Dive Brief:
- Employers along the country's west coast currently are now part of a U.S. Department of Labor project called the “Expedited Case Processing Pilot,” which allows a complainant (aka whistleblowers covered by certain statutes) to ask OSHA to cease its investigation and issue findings for the department’s Office of Administrative Law Judges to consider.
- Specifically, the option is possible only if the case meets certain criteria, and administrative law judges may order the same remedies as OSHA, including back pay, compensatory damages, punitive damages where authorized, attorneys’ fees and reinstatement.
- The Labor Dept. admits that OSHA’s current investigation process can take time, so "whistleblowers" may be able to receive a determination more quickly without losing their rights to a hearing by electing to expedite OSHA’s processing of their claims.
Dive Insight:
Barbara Goto, OSHA’s regional administrator in San Francisco, said the ultimate goal is to bring about quicker resolution for whistleblowers and their employers regarding claims of retaliation for reporting safety and other concerns on the job.

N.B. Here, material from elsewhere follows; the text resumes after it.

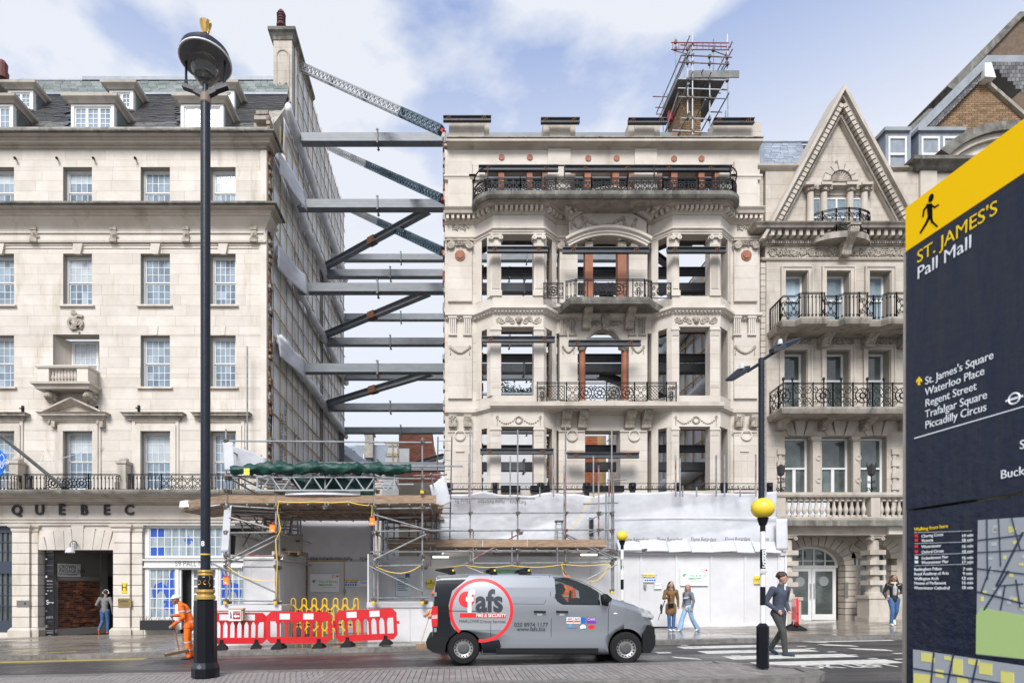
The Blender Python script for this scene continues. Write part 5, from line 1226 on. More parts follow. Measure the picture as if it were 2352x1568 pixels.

The pilot became effective Aug. 1 in the agency’s San Francisco region, which includes California, Nevada, Arizona, Hawaii, and the islands of American Samoa, Commonwealth of the Northern Mariana Islands and Guam. Once a whistleblower requests expedited processing, the case will be assessed on several criteria, including (depending on the statute) if 30 or 60 days have passed from the date the complainant first filed with the claim with OSHA, federal investigators have evaluated the complaint and the complainant’s interview to determine if the basic elements of a retaliation claim exist, and others.
Once OSHA officials determine that these criteria are met, they will take one of three actions: dismiss the claim and inform the complainant of the right to proceed before an administrative law judge; issue merit findings as expeditiously as possible; or deny the request.